Id. at 1513. And, it has been said that “[t]aken as a whole, [the] evidence suggests that more widespread and well-publicized concealed carry may reduce the rates of violent crime by deterring criminal behavior.” Id. at 1514. Moreover, it has been said that “the available evidence suggests that gun ownership among potential crime victims has as much, if not more, of an effect on violent crime than the activities of the entire criminal justice system.” Id. at 1536.
[¶27] In the final analysis, whether the validity of these reports, evidence, data, and statements is borne out in the long run remains to be seen. But it cannot be doubted that the. pendulum of public policy, as declared by the legislatures of the carry reform *1235states, has swung over the century from protecting the public by preventing an individual from carrying a weapon to protecting the law-abiding individual and the public from violent crimes by permitting the law-abiding individual to carry a weapon. And, given that dramatic swing of the pendulum, I am more inclined to think that the true purpose of the current concealed weapon law is one of protecting the law-abiding citizen and the public from violent crimes which have become all too commonplace in our contemporary times.
[¶ 28] Let me say a few words now about the applicability of the 2001 amendment to Franscell’s request. Because the Court decided this case on a different ground, it did not address the issue whether the 2001 amendment, by which the legislature expressly designated the requested list not to be a public record, applied so as to preclude disclosure. The parties did address that issue, and I shall, albeit briefly, because I think that that amendment applies in this case. Pagel, the custodian of the requested list, relied on the 2001 amendment as an alternative ground for non-disclosure. The amendment, which was expressly retroactively applicable to concealed weapon permit records, became effective February 20, 2001, before the entry of the district court’s order of March 21, 2001, requiring Pagel’s disclosure of the requested list to Franscell. In their respective legal briefs on this point and related points, Pagel and Franscell thrust and parry concerning whether the district court decided the case on February 1, 2001, the date of the hearing, or on March 21, 2001, the date of the court’s order, and whether the legislature can alter the outcome of a case by changing the law retroactively. I shall not go into the details of the respective arguments on these several points; it is, I think, a close call. I am more inclined to conclude, however, that Pagel has the better legal position.
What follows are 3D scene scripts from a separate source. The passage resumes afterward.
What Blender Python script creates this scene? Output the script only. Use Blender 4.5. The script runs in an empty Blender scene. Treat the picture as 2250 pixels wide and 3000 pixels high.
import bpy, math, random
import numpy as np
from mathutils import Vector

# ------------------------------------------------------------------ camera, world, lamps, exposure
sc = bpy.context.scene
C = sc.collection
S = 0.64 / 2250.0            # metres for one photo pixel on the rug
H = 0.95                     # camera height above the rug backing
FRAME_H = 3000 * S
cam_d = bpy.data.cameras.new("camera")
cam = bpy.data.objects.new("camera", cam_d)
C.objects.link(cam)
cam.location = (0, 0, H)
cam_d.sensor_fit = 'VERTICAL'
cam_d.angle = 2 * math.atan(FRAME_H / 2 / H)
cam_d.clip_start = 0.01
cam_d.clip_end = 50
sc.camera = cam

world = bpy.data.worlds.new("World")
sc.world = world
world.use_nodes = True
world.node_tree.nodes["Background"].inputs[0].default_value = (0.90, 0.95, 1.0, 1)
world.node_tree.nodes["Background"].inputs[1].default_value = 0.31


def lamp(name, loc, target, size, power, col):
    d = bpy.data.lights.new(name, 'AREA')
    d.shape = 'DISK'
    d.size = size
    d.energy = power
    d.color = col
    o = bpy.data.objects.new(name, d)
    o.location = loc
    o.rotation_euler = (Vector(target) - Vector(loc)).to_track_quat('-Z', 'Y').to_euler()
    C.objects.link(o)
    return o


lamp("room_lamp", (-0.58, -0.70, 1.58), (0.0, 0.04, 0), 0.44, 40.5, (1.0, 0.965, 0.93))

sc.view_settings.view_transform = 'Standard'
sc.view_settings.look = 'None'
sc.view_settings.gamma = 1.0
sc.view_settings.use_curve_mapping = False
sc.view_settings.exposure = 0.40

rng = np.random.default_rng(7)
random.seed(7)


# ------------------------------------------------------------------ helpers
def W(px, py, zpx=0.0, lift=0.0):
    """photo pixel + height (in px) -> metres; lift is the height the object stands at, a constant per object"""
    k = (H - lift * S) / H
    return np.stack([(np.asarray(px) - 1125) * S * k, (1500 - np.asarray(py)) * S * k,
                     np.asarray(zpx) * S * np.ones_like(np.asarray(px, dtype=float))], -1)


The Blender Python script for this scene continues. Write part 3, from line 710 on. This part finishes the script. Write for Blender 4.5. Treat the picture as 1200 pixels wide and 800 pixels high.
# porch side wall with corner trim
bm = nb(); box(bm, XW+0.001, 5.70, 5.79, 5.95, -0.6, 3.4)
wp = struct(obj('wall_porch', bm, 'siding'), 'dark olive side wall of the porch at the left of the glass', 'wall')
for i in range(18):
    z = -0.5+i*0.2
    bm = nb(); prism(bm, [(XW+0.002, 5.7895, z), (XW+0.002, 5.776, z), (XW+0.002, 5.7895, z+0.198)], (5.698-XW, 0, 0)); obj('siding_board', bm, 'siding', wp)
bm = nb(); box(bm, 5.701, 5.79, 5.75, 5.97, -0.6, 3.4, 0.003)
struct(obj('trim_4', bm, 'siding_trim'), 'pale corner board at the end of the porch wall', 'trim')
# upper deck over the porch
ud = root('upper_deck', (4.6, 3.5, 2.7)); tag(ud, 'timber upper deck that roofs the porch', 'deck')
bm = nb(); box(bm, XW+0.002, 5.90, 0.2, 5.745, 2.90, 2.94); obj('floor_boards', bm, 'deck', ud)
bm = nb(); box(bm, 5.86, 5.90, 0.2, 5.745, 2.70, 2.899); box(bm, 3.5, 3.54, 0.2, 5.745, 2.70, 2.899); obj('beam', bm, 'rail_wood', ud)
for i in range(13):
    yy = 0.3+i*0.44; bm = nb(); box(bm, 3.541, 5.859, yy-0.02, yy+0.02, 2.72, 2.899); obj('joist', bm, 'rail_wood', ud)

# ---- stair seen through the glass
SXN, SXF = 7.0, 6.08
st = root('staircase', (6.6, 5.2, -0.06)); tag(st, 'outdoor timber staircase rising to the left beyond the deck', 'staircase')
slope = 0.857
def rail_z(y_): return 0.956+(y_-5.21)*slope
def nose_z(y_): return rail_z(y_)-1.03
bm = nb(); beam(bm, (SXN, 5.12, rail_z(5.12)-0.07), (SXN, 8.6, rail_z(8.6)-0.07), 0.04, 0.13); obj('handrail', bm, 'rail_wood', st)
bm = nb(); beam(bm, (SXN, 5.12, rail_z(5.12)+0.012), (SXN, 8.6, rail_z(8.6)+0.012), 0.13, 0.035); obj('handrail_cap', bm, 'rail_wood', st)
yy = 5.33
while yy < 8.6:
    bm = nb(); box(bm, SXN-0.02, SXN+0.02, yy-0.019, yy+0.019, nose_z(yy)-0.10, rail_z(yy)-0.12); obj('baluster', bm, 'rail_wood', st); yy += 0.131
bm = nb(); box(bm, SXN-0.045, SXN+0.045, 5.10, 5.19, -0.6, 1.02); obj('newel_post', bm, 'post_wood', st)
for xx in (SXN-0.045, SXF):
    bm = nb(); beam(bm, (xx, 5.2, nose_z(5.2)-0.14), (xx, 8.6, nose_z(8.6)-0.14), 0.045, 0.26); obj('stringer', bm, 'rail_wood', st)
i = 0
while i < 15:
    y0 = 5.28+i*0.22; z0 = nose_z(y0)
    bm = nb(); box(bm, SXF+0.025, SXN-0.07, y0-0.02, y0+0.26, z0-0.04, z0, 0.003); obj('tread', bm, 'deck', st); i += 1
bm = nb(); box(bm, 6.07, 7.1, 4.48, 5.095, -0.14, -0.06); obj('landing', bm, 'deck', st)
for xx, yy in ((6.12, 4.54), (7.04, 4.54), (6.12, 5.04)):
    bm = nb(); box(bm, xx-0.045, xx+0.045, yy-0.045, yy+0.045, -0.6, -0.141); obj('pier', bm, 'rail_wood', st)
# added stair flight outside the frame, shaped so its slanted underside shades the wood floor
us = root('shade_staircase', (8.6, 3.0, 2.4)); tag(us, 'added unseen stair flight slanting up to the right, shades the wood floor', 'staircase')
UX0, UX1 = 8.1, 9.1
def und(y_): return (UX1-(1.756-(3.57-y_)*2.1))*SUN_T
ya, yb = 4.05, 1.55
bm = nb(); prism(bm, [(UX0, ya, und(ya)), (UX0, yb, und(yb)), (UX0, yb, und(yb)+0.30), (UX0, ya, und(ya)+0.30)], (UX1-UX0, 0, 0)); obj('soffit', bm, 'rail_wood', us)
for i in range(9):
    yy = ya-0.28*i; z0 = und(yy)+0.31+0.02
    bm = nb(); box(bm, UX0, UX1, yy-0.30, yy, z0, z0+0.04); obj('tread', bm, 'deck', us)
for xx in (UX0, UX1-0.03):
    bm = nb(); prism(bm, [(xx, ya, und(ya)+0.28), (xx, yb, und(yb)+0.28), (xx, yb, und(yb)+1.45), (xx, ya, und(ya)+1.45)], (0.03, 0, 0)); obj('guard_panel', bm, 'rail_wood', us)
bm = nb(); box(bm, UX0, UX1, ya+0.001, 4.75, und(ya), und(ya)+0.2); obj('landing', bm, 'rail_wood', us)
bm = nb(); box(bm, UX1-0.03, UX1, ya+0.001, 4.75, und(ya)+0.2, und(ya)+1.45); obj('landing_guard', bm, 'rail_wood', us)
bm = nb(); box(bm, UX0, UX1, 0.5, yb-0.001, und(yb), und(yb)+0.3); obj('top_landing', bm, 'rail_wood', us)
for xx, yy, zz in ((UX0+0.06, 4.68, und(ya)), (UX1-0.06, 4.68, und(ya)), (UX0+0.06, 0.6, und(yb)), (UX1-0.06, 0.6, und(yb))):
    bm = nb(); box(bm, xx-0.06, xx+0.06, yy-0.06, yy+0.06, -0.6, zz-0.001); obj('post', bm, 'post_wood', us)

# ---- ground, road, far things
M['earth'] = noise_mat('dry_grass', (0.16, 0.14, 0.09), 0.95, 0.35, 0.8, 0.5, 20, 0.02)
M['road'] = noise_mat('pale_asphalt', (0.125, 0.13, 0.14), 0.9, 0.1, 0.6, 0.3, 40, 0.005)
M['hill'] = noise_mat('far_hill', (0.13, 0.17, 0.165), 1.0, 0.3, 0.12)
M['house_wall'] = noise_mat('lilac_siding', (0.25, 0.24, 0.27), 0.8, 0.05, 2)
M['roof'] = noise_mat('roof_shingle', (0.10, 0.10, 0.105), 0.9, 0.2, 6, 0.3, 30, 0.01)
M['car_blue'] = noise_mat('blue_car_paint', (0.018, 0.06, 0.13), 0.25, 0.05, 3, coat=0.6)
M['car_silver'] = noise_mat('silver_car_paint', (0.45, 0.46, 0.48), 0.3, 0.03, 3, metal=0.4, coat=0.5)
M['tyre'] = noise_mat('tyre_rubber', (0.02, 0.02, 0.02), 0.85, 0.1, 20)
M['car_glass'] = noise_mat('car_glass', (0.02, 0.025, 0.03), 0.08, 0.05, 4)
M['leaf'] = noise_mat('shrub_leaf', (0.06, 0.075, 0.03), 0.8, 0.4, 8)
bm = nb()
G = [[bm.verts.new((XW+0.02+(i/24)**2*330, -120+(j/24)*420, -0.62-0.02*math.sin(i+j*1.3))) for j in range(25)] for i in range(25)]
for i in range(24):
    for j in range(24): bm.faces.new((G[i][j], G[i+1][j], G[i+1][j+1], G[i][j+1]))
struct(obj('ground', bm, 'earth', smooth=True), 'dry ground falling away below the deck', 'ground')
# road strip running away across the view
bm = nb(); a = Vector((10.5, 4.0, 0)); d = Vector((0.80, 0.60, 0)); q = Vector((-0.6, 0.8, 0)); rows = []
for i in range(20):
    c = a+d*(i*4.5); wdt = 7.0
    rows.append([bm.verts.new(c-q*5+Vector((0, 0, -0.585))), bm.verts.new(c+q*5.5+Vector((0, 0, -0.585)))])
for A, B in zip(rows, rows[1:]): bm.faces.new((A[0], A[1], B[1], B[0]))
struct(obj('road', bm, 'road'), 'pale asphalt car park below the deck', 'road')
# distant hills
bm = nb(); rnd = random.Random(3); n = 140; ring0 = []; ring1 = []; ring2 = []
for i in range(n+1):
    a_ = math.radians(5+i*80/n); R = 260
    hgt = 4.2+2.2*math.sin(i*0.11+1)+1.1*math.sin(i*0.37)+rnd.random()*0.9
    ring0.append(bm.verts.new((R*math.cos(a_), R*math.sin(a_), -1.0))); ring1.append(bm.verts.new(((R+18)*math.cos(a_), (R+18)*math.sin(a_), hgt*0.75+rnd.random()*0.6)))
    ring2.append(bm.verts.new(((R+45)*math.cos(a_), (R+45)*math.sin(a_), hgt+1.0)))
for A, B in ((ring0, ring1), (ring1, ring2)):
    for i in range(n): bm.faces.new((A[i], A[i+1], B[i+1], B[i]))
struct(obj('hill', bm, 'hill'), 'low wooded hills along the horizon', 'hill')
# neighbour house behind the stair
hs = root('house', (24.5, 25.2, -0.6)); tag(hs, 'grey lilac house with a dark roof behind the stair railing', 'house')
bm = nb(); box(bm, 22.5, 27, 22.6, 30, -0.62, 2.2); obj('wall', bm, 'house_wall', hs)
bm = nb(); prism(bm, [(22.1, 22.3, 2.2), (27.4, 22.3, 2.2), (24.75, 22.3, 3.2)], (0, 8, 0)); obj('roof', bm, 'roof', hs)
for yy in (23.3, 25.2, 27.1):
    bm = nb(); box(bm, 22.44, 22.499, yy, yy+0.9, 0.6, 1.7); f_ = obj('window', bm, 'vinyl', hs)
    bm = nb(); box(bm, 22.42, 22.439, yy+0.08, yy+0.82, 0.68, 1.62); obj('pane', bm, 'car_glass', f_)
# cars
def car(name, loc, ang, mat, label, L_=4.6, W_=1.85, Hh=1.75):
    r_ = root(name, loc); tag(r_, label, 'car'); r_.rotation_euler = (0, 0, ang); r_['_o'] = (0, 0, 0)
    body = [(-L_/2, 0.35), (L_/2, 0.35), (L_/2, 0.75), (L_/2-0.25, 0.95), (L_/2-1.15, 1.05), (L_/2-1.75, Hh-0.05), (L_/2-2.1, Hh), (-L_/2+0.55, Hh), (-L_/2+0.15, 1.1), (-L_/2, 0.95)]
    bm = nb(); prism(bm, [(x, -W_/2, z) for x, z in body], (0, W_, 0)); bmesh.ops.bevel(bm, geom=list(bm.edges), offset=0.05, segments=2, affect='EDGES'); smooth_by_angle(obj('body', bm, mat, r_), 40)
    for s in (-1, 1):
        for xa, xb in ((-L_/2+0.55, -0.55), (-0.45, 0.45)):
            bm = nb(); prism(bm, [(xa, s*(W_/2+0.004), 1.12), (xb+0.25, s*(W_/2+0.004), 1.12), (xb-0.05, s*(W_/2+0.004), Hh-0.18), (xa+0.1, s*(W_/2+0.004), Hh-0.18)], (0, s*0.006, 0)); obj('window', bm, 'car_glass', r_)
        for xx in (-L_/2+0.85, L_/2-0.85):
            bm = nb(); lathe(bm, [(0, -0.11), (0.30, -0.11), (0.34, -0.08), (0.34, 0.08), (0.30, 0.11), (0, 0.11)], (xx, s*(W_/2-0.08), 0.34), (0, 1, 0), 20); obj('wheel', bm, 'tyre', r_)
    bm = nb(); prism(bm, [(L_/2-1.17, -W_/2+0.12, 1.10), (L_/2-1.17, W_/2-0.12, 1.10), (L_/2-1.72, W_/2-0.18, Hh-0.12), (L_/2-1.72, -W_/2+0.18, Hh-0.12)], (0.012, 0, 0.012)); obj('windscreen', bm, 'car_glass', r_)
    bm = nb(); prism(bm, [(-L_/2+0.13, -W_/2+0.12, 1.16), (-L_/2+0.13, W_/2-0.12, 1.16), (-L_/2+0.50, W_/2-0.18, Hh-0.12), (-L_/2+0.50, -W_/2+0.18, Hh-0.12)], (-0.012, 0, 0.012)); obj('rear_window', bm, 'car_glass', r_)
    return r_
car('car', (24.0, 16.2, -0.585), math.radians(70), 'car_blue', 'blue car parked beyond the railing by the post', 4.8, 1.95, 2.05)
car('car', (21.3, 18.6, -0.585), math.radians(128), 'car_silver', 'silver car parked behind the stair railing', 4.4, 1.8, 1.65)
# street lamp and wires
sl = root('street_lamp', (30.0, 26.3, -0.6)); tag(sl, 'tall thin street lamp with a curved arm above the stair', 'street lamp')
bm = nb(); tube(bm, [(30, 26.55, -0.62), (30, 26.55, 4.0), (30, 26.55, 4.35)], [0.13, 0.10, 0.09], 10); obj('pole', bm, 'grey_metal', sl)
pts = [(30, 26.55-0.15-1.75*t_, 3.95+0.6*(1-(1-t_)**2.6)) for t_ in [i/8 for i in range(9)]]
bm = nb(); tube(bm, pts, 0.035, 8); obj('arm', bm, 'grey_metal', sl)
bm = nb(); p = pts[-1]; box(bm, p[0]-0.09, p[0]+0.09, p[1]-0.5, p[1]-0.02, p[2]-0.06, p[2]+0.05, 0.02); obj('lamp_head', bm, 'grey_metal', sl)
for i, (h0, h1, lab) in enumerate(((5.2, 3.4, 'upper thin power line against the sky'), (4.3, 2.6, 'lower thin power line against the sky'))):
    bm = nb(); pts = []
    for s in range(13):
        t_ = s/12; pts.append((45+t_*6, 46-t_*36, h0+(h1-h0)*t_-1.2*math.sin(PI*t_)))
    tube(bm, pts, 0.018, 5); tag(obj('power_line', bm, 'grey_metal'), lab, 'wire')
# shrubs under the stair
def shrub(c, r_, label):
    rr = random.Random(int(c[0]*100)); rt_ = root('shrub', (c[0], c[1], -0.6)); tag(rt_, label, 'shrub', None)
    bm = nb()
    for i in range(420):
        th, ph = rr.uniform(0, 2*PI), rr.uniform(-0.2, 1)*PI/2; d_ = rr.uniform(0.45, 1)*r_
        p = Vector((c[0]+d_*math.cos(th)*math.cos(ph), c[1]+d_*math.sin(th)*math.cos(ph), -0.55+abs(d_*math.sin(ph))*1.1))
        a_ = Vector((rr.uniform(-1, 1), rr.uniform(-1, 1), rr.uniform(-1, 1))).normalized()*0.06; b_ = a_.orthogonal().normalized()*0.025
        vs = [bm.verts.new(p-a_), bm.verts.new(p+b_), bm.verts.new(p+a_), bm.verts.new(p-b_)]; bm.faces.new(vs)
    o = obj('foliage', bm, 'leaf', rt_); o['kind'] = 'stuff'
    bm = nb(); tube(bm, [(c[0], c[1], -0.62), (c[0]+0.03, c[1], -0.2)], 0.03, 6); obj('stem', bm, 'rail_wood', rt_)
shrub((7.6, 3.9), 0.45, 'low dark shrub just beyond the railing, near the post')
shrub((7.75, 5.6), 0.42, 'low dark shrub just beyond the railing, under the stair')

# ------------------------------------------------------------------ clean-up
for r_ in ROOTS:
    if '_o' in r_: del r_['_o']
Therefore, I would hold that the legislature’s 2001 amendment, with its express designation that the requested list is not a public record, is dispositive. Because the legislature designated that the requested list is not a public record, Pagel need not have disclosed it.
. Before statehood in 1890, a Wyoming Territorial law prohibited carrying concealed weapons. 1890 Wyo. Terr. Sess. Laws ch. 73, § 96. Upon statehood, this became state law. 1890 Wyo. Sess. Laws ch. 35, § 1. It remained law until amendment in 1957. 1957 Wyo. Sess. Laws ch. 201, § 1; Wyo. Stat. § 6-239 (Michie 1957).